-- start of Data shown --
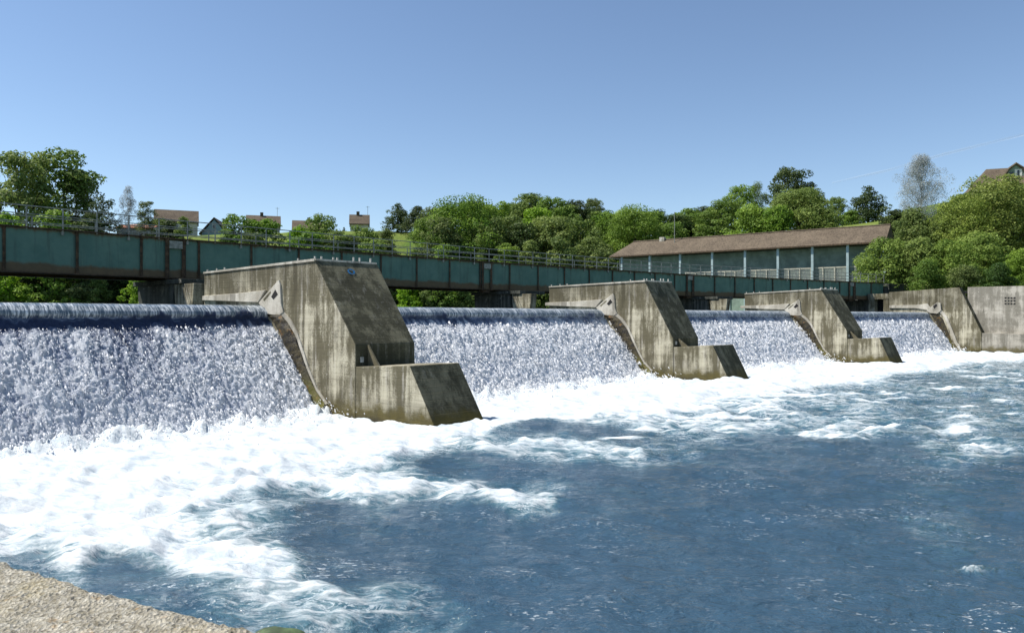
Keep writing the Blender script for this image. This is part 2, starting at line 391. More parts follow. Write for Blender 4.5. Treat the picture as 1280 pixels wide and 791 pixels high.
def river():
    NU, ND = 900, 430
    u = np.linspace(-1.75, 1.75, NU); D = 2.0*(66.0)**(np.linspace(0, 1, ND))
    U, DD = np.meshgrid(u, D); x = (U*DD).ravel(); y = DD.ravel()
    f = np.clip(foam_field(x, y), 0, 1)
    # froth piles up where the sheet plunges in: distance from the toe line
    far = sstep(20, 55, y)
    toe = np.full(x.shape, 99.)
    for k in range(4):
        d0, t0 = axes(k); d1, t1 = axes(k+1)
        a = np.array(T[k])+t0*(PW if k else 0); b = np.array(T[k+1]); e = b-a; L = np.hypot(*e); e = e/L
        al = (x-a[0])*e[0]+(y-a[1])*e[1]; ac = (x-a[0])*e[1]-(y-a[1])*e[0]
        dd = np.where((al > 0) & (al < L) & (ac > -1.5), np.abs(ac), 99.); toe = np.minimum(toe, dd)
    chop = sstep(.1, .5, f)*(1-.5*sstep(.7, 1., f))
    fx = x*.73-y*.68; fy = x*.68+y*.73               # along / across the stream
    z = .10*(fbm(fx*.16, fy*.22, 3, 3)-.5)+.20*(fbm(fx*.55, fy*.75, 11, 4)-.5)
    z += (.06+.62*chop)*(fbm(x*.85, y*1.1, 23, 4, .55)-.5)
    z += (.03+.07*chop+.10*f)*(fbm(x*2.3, y*2.7, 37, 4, .6)-.5)
    z += .10*sstep(.75, 1., f)*(np.abs(fbm(x*1.3, y*1.5, 51, 4, .55)-.5)*2-.2)
    for k in range(4):                               # standing swell a few metres below the weir
        a = np.array(T[k]); e = np.array(T[k+1])-a; L = np.hypot(*e); e = e/L
        al = (x-a[0])*e[0]+(y-a[1])*e[1]; ac = (x-a[0])*e[1]-(y-a[1])*e[0]
        z += .21*np.exp(-((ac-6.3)/3.6)**2)*sstep(-.5, .5, al)*sstep(-.5, .5, L-al)
    boil = np.exp(-(toe/1.1)**2)
    z += boil*(.10+.55*np.clip(fbm(x*2.6, y*2.6, 61, 4, .6)-.42, 0, 1)*2)+np.exp(-(toe/3.5)**2)*.25*(fbm(x*1.6, y*1.9, 67, 3)-.5)
    f = np.maximum(f, np.exp(-(toe/2.2)**2))
    for (px, py, a, sx, sy) in ((1222, 712, .22, .26, .14), (1135, 648, .12, .4, .12), (1172, 660, .12, .35, .12), (1010, 521, .14, .8, .5), (1075, 540, .15, 1.2, .5), (1215, 556, .14, 1.4, .4)):
        D0 = EYE*F/(py-HOR); X0 = (px-640)/F*D0
        g = np.exp(-(((x-X0)/sx)**2+((y-D0)/sy)**2))*np.clip(2.6*fbm(x*7/max(sx, .3), y*9/max(sx, .3), 19, 3)-.7, 0, 1.6)
        z += a*.45*g; f = np.clip(f+a*2.0*g, 0, 1)
    V = np.stack([x, y, z], 1)
    i = np.arange(NU-1)[None, :]+NU*np.arange(ND-1)[:, None]; i = i.ravel()
    Q = np.stack([i, i+1, i+NU+1, i+NU], 1)
    # broken white caps in the rough water below the far bays
    g = np.random.default_rng(21)
    for i in range(120):
        D0 = 24.5+27*g.random()**1.2; X0 = D0*g.uniform(.14, .82)
        sx = g.uniform(.2, .95)*D0/32; sy = g.uniform(.09, .26)*D0/32; a = g.uniform(.3, 1.2); t = g.uniform(-.25, .25)
        sel = (np.abs(x-X0) < 4) & (np.abs(y-D0) < 2.5)
        xx = (x[sel]-X0); yy = (y[sel]-D0)-t*xx
        gg = np.exp(-(xx/sx)**2-(yy/sy)**2)*(.4+1.2*fbm(x[sel]*5, y[sel]*5, 81, 3))
        f[sel] = np.clip(f[sel]+a*.75*gg, 0, 1); z[sel] += a*.20*gg
    # foam collects on crests
    f = np.clip(f+1.1*(z-.045)*chop*(1-.6*sstep(.7, 1., f)), 0, 1)
    n = NT('river water'); p = n.pos(); fa = n.attr('foam')
    st = n.scl(p, (1, 1, 1), (0, 0, R(0)))
    n1 = n.noise(n.scl(p, (.62, 1.25, 1)), 1.25, 12, .70, 1.2)
    n2 = n.noise(n.scl(p, (1.3, 2.6, 1)), 1.25, 8, .6, 2.6)
    n3 = n.noise(n.scl(p, (.5, .9, 1)), .9, 4, .6, 1.0)
    ns = n.noise(n.scl(p, (.55, 2.2, 1), (0, 0, R(-8))), 1.6, 10, .72, 1.0)
    body = n.ss(n.math('ADD', n.math('ADD', n.math('MULTIPLY', fa, 1.31), n.math('MULTIPLY', n.math('SUBTRACT', n1, .5), 1.0)), n.math('MULTIPLY', n.math('SUBTRACT', ns, .5), 1.7)), .34, 1.0)
    ridge = n.ss(n.math('ABSOLUTE', n.math('SUBTRACT', n2, .5)), .0, .055, 1., 0.)
    strings = n.math('MULTIPLY', n.math('MULTIPLY', ridge, n.ss(n.noise(p, 1.1, 4, .7), .42, .62)), n.ss(fa, .06, .45, 0., .9))
    fl = n.noise(n.scl(p, (8, 17, 8)), 1.0, 3, .6, .6)
    flecks = n.math('MULTIPLY', n.ss(fl, .585, .66), n.math('MULTIPLY', n.ss(n3, .49, .64), n.ss(n.noise(p, .23, 3), .40, .62, .25, 1.)))
    flecks = n.math('MULTIPLY', flecks, n.ss(fa, .0, .25, .75, .95))
    m = n.math('MAXIMUM', n.math('MAXIMUM', body, strings), flecks)
    aer = n.ss(n.math('ADD', fa, n.math('MULTIPLY', n.math('SUBTRACT', n1, .5), .7)), .04, .6, 0., .7)
    deep = n.mix(n.noise(p, .09, 3), (.027, .063, .104), (.038, .080, .120))
    wc = n.mix(aer, deep, (.075, .185, .215))
    b1 = n.noise(n.scl(p, (.9, 1.5, 1)), 1.7, 5, .62, .5); b2 = n.noise(n.scl(p, (1, 1.7, 1)), 6.5, 4, .6, .3)
    b3 = n.ss(n.math('ABSOLUTE', n.math('SUBTRACT', n.noise(n.scl(p, (.8, 1.5, 1)), 2.1, 5, .62, 1.8), .5)), .0, .16, 1., 0.)
    nr = n.bump(b2, .42, .04, n.bump(b3, .30, .07, n.bump(b1, .75, .2)))
    wsh = n.pbr(wc, .10, nr, spec=.5, ior=1.333)
    nf = n.bump(n.noise(n.scl(p, (.6, 1.3, 1)), 6, 6, .7), .7, .05, n.bump(n1, .5, .2))
    fc = n.mix(n.ss(n.math('ADD', n.math('MULTIPLY', n1, .5), n.math('MULTIPLY', ns, .5)), .38, .60), (.42, .49, .54), (.67, .70, .71))
    fsh = n.pbr(fc, .75, nf, spec=.25)
    mesh_from('river_water', V, Q, n.done(n.mixs(m, wsh, fsh)), smooth=True, attrs={'foam': f})
o = river(); tag(bpy.data.objects['river_water'], kind='structure', label='blue river below the weir streaked with white foam', cat='river')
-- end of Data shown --
What you are asked to do: Quote the data exactly, leaving every image out of the copy.

Result of the exercise:
Keep writing the Blender script for this image. This is part 2, starting at line 391. More parts follow. Write for Blender 4.5. Treat the picture as 1280 pixels wide and 791 pixels high.
def river():
    NU, ND = 900, 430
    u = np.linspace(-1.75, 1.75, NU); D = 2.0*(66.0)**(np.linspace(0, 1, ND))
    U, DD = np.meshgrid(u, D); x = (U*DD).ravel(); y = DD.ravel()
    f = np.clip(foam_field(x, y), 0, 1)
    # froth piles up where the sheet plunges in: distance from the toe line
    far = sstep(20, 55, y)
    toe = np.full(x.shape, 99.)
    for k in range(4):
        d0, t0 = axes(k); d1, t1 = axes(k+1)
        a = np.array(T[k])+t0*(PW if k else 0); b = np.array(T[k+1]); e = b-a; L = np.hypot(*e); e = e/L
        al = (x-a[0])*e[0]+(y-a[1])*e[1]; ac = (x-a[0])*e[1]-(y-a[1])*e[0]
        dd = np.where((al > 0) & (al < L) & (ac > -1.5), np.abs(ac), 99.); toe = np.minimum(toe, dd)
    chop = sstep(.1, .5, f)*(1-.5*sstep(.7, 1., f))
    fx = x*.73-y*.68; fy = x*.68+y*.73               # along / across the stream
    z = .10*(fbm(fx*.16, fy*.22, 3, 3)-.5)+.20*(fbm(fx*.55, fy*.75, 11, 4)-.5)
    z += (.06+.62*chop)*(fbm(x*.85, y*1.1, 23, 4, .55)-.5)
    z += (.03+.07*chop+.10*f)*(fbm(x*2.3, y*2.7, 37, 4, .6)-.5)
    z += .10*sstep(.75, 1., f)*(np.abs(fbm(x*1.3, y*1.5, 51, 4, .55)-.5)*2-.2)
    for k in range(4):                               # standing swell a few metres below the weir
        a = np.array(T[k]); e = np.array(T[k+1])-a; L = np.hypot(*e); e = e/L
        al = (x-a[0])*e[0]+(y-a[1])*e[1]; ac = (x-a[0])*e[1]-(y-a[1])*e[0]
        z += .21*np.exp(-((ac-6.3)/3.6)**2)*sstep(-.5, .5, al)*sstep(-.5, .5, L-al)
    boil = np.exp(-(toe/1.1)**2)
    z += boil*(.10+.55*np.clip(fbm(x*2.6, y*2.6, 61, 4, .6)-.42, 0, 1)*2)+np.exp(-(toe/3.5)**2)*.25*(fbm(x*1.6, y*1.9, 67, 3)-.5)
    f = np.maximum(f, np.exp(-(toe/2.2)**2))
    for (px, py, a, sx, sy) in ((1222, 712, .22, .26, .14), (1135, 648, .12, .4, .12), (1172, 660, .12, .35, .12), (1010, 521, .14, .8, .5), (1075, 540, .15, 1.2, .5), (1215, 556, .14, 1.4, .4)):
        D0 = EYE*F/(py-HOR); X0 = (px-640)/F*D0
        g = np.exp(-(((x-X0)/sx)**2+((y-D0)/sy)**2))*np.clip(2.6*fbm(x*7/max(sx, .3), y*9/max(sx, .3), 19, 3)-.7, 0, 1.6)
        z += a*.45*g; f = np.clip(f+a*2.0*g, 0, 1)
    V = np.stack([x, y, z], 1)
    i = np.arange(NU-1)[None, :]+NU*np.arange(ND-1)[:, None]; i = i.ravel()
    Q = np.stack([i, i+1, i+NU+1, i+NU], 1)
    # broken white caps in the rough water below the far bays
    g = np.random.default_rng(21)
    for i in range(120):
        D0 = 24.5+27*g.random()**1.2; X0 = D0*g.uniform(.14, .82)
        sx = g.uniform(.2, .95)*D0/32; sy = g.uniform(.09, .26)*D0/32; a = g.uniform(.3, 1.2); t = g.uniform(-.25, .25)
        sel = (np.abs(x-X0) < 4) & (np.abs(y-D0) < 2.5)
        xx = (x[sel]-X0); yy = (y[sel]-D0)-t*xx
        gg = np.exp(-(xx/sx)**2-(yy/sy)**2)*(.4+1.2*fbm(x[sel]*5, y[sel]*5, 81, 3))
        f[sel] = np.clip(f[sel]+a*.75*gg, 0, 1); z[sel] += a*.20*gg
    # foam collects on crests
    f = np.clip(f+1.1*(z-.045)*chop*(1-.6*sstep(.7, 1., f)), 0, 1)
    n = NT('river water'); p = n.pos(); fa = n.attr('foam')
    st = n.scl(p, (1, 1, 1), (0, 0, R(0)))
    n1 = n.noise(n.scl(p, (.62, 1.25, 1)), 1.25, 12, .70, 1.2)
    n2 = n.noise(n.scl(p, (1.3, 2.6, 1)), 1.25, 8, .6, 2.6)
    n3 = n.noise(n.scl(p, (.5, .9, 1)), .9, 4, .6, 1.0)
    ns = n.noise(n.scl(p, (.55, 2.2, 1), (0, 0, R(-8))), 1.6, 10, .72, 1.0)
    body = n.ss(n.math('ADD', n.math('ADD', n.math('MULTIPLY', fa, 1.31), n.math('MULTIPLY', n.math('SUBTRACT', n1, .5), 1.0)), n.math('MULTIPLY', n.math('SUBTRACT', ns, .5), 1.7)), .34, 1.0)
    ridge = n.ss(n.math('ABSOLUTE', n.math('SUBTRACT', n2, .5)), .0, .055, 1., 0.)
    strings = n.math('MULTIPLY', n.math('MULTIPLY', ridge, n.ss(n.noise(p, 1.1, 4, .7), .42, .62)), n.ss(fa, .06, .45, 0., .9))
    fl = n.noise(n.scl(p, (8, 17, 8)), 1.0, 3, .6, .6)
    flecks = n.math('MULTIPLY', n.ss(fl, .585, .66), n.math('MULTIPLY', n.ss(n3, .49, .64), n.ss(n.noise(p, .23, 3), .40, .62, .25, 1.)))
    flecks = n.math('MULTIPLY', flecks, n.ss(fa, .0, .25, .75, .95))
    m = n.math('MAXIMUM', n.math('MAXIMUM', body, strings), flecks)
    aer = n.ss(n.math('ADD', fa, n.math('MULTIPLY', n.math('SUBTRACT', n1, .5), .7)), .04, .6, 0., .7)
    deep = n.mix(n.noise(p, .09, 3), (.027, .063, .104), (.038, .080, .120))
    wc = n.mix(aer, deep, (.075, .185, .215))
    b1 = n.noise(n.scl(p, (.9, 1.5, 1)), 1.7, 5, .62, .5); b2 = n.noise(n.scl(p, (1, 1.7, 1)), 6.5, 4, .6, .3)
    b3 = n.ss(n.math('ABSOLUTE', n.math('SUBTRACT', n.noise(n.scl(p, (.8, 1.5, 1)), 2.1, 5, .62, 1.8), .5)), .0, .16, 1., 0.)
    nr = n.bump(b2, .42, .04, n.bump(b3, .30, .07, n.bump(b1, .75, .2)))
    wsh = n.pbr(wc, .10, nr, spec=.5, ior=1.333)
    nf = n.bump(n.noise(n.scl(p, (.6, 1.3, 1)), 6, 6, .7), .7, .05, n.bump(n1, .5, .2))
    fc = n.mix(n.ss(n.math('ADD', n.math('MULTIPLY', n1, .5), n.math('MULTIPLY', ns, .5)), .38, .60), (.42, .49, .54), (.67, .70, .71))
    fsh = n.pbr(fc, .75, nf, spec=.25)
    mesh_from('river_water', V, Q, n.done(n.mixs(m, wsh, fsh)), smooth=True, attrs={'foam': f})
o = river(); tag(bpy.data.objects['river_water'], kind='structure', label='blue river below the weir streaked with white foam', cat='river')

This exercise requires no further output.